With emerging technologies taking hold at the department, it faced a challenge in devising a modernized solution amid the DOD’s often conservative approach to change, JAIC Acquisitions Chief Will Roberts told GovernmentCIO Media & Research.

“What we’ve found more and more throughout the contracting process … is that for us to deliver AI capabilities, we need to modernize many aspects of the way we do things.

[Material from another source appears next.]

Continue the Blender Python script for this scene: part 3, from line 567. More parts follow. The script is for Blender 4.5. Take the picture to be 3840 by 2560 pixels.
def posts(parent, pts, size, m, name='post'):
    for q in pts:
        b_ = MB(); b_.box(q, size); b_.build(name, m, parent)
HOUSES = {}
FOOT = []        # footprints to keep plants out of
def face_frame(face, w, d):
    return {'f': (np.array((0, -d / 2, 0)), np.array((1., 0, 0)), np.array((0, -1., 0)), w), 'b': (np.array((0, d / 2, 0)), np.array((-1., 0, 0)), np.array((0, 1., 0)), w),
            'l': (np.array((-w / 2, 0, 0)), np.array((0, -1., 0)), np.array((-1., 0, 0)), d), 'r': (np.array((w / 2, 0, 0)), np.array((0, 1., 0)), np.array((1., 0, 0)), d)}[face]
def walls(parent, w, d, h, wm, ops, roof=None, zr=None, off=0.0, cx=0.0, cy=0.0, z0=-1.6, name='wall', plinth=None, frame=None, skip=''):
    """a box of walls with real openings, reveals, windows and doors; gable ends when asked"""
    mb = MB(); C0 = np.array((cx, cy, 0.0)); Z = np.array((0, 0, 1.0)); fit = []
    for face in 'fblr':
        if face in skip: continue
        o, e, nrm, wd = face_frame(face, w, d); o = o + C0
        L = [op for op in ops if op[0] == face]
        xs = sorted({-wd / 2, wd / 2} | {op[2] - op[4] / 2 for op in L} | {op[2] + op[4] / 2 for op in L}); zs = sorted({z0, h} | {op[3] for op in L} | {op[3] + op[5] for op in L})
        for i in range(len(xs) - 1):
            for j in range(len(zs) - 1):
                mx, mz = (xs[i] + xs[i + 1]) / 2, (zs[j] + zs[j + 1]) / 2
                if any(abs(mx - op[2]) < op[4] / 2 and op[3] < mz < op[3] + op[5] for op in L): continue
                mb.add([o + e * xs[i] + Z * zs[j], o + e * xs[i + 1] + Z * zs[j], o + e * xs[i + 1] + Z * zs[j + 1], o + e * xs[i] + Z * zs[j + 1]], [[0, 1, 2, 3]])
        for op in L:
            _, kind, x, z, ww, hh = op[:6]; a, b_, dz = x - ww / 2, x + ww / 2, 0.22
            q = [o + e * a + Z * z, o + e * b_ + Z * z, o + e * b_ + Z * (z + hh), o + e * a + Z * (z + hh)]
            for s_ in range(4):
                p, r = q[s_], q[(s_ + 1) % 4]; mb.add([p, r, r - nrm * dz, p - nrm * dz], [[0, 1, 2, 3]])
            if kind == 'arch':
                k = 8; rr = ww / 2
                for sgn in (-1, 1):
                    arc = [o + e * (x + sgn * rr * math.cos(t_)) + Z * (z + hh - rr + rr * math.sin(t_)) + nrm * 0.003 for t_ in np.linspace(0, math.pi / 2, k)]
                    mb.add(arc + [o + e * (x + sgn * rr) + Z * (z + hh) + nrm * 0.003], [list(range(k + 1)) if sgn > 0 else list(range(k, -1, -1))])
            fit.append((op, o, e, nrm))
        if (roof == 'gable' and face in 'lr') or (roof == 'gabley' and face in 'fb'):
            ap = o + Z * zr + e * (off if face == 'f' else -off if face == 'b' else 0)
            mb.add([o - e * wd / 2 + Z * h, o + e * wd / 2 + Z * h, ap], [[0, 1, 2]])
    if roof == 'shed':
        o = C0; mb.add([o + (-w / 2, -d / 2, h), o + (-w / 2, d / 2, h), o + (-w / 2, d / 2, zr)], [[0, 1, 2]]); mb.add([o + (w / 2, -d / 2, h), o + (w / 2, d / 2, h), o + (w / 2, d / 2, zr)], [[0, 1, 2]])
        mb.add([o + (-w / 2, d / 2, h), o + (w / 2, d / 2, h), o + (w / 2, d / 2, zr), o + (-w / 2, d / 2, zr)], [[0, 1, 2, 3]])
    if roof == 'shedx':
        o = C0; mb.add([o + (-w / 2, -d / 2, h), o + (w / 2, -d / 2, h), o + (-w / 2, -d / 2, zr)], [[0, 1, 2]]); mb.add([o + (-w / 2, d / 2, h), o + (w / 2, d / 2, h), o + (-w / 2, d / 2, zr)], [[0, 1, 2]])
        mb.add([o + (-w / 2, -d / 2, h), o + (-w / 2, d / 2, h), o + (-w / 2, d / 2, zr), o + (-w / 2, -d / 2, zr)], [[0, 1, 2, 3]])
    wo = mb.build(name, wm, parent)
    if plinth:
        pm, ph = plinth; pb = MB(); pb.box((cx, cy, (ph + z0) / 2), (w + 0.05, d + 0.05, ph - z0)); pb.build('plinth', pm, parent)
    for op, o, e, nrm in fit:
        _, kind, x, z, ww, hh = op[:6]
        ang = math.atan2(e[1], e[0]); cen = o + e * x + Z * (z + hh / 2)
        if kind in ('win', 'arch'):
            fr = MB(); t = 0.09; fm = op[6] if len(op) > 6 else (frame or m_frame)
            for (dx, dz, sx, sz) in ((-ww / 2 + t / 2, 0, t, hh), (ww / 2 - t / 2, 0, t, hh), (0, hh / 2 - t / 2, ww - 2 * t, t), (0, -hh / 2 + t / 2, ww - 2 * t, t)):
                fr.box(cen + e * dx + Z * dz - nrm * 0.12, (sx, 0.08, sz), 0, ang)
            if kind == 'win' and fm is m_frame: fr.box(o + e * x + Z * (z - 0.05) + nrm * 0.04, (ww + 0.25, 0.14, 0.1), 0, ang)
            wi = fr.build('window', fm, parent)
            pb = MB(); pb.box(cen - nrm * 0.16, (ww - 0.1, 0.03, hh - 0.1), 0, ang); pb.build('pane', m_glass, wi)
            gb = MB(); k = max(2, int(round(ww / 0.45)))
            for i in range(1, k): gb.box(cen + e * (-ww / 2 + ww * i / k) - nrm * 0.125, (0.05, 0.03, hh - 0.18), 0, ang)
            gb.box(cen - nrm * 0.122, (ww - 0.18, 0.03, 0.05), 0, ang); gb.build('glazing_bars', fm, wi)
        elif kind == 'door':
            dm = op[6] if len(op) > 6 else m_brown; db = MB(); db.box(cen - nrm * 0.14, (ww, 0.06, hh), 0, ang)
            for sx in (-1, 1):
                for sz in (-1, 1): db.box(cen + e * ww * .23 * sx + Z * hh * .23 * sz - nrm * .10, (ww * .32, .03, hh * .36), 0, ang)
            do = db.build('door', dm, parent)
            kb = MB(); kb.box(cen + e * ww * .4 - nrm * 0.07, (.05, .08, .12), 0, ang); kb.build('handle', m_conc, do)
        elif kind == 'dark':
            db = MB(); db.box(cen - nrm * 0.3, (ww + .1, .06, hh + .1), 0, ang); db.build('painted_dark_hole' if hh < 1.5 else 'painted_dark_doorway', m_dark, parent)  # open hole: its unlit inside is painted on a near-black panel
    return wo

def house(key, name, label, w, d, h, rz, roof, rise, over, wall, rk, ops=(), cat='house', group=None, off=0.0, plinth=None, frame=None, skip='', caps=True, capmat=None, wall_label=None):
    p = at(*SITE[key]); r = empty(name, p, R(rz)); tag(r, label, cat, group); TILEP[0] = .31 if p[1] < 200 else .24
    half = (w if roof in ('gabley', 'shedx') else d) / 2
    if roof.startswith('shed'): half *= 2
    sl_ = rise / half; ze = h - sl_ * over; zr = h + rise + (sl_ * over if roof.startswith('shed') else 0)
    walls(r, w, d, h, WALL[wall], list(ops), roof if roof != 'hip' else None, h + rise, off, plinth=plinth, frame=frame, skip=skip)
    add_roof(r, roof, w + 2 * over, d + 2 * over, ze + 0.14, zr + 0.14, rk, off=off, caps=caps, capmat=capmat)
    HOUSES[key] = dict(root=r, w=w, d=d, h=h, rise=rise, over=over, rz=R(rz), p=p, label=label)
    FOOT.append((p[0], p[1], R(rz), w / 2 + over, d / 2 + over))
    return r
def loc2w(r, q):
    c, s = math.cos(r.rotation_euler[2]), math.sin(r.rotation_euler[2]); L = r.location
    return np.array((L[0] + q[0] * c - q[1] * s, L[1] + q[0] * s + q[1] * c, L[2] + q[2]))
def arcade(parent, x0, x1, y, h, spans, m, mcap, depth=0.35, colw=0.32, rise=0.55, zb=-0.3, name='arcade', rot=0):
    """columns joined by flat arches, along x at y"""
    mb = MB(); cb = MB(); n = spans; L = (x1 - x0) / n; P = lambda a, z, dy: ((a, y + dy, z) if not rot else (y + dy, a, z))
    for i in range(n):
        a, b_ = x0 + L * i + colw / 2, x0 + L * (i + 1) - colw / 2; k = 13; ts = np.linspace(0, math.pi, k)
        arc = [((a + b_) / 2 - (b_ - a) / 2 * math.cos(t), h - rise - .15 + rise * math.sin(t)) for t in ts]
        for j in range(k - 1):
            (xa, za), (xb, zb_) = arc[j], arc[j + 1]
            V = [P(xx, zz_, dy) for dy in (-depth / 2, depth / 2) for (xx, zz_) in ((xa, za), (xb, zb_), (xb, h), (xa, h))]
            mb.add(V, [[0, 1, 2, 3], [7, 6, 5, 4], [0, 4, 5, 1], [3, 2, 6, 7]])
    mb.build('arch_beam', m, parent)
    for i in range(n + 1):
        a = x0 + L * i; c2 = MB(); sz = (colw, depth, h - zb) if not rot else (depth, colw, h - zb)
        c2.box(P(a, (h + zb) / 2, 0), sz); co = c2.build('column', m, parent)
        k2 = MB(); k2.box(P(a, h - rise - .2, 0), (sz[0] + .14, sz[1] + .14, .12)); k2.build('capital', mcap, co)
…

Including even HR, how we protect our security systems, but especially acquisition,” Roberts said.

In the past, JAIC has explored integrating more automation in the acquisition process itself to speed up lead time.

Other means of finding ways to keep pace with technological change allowed products to be iterated as they’re being developed while demonstrating their concrete benefits to DOD leadership.

“The need to acquire things at the speed of relevance is a big theme,” he said. “It is with every emerging technology, but especially with AI. We’ve come to find out that the technological advances in our marketplace used to be once every 10 years or so. Now that’s greatly shortened to where we have huge impacts on technology within the next year or so.”

As a consequence, relying on traditional fixed acquisition styles would prove far less efficient for delivering on the benefits of AI to the American warfighter. This has led JAIC to take an iterative approach to AI development that keeps a more open relationship with industry partners while allowing DOD technologists to evaluate certain products beforehand.

“We are finding out that we can create these agreements where the government pays by either giving [industry] access to DOD data for a temporary time, or we pay by giving them a testing report. And the testing report will outline how well the product did,” Roberts said.

Roberts also outlined how this has required nurturing industry savvy among DOD contracting officials so as to better understand how to engage with the rapidly changing nature of artificial intelligence development and integrate this within the product life cycle.

“The DOD needs to understand that their business acumen needs to go off the charts. So it’s not just that they’re filling out a market research report or going through the contracting process with due diligence and finding just two or three companies. They need to have their finger on the pulse of the AI industry as a whole. They really need to know what’s out there, and they need to engage in this transparent feedback with industry,” Roberts said.

This foundational practice has made it easier to engage in agile methodologies rapid prototyping that can facilitate the product development cycle while allowing testing and calibration that better keeps pace with the rate of technological change.

“Once they have a good statement of objectives through robust collaboration with industry, they can move into a repeatable predictable and rapid process to get a prototype out the door,” Roberts said.

Despite the newness and complexity of breaking AI developments, JAIC’s modernization push ultimately hinges on using these novel technologies to support the DOD’s foundational mission and bringing their benefits in a user-friendly way to the warfighter themselves.

“What’s even more essential is that the end user who’s going to be taking on these capabilities might be someone who doesn’t understand AI, nor do they need to. User interface is a huge piece of that — getting the user interface right, getting that feedback loop right with the soldiers in the field. Making sure we have that iteration done is a big piece of JAIC’s mission. We can’t stress enough this idea of a customer-friendly, user-friendly process,” Roberts said.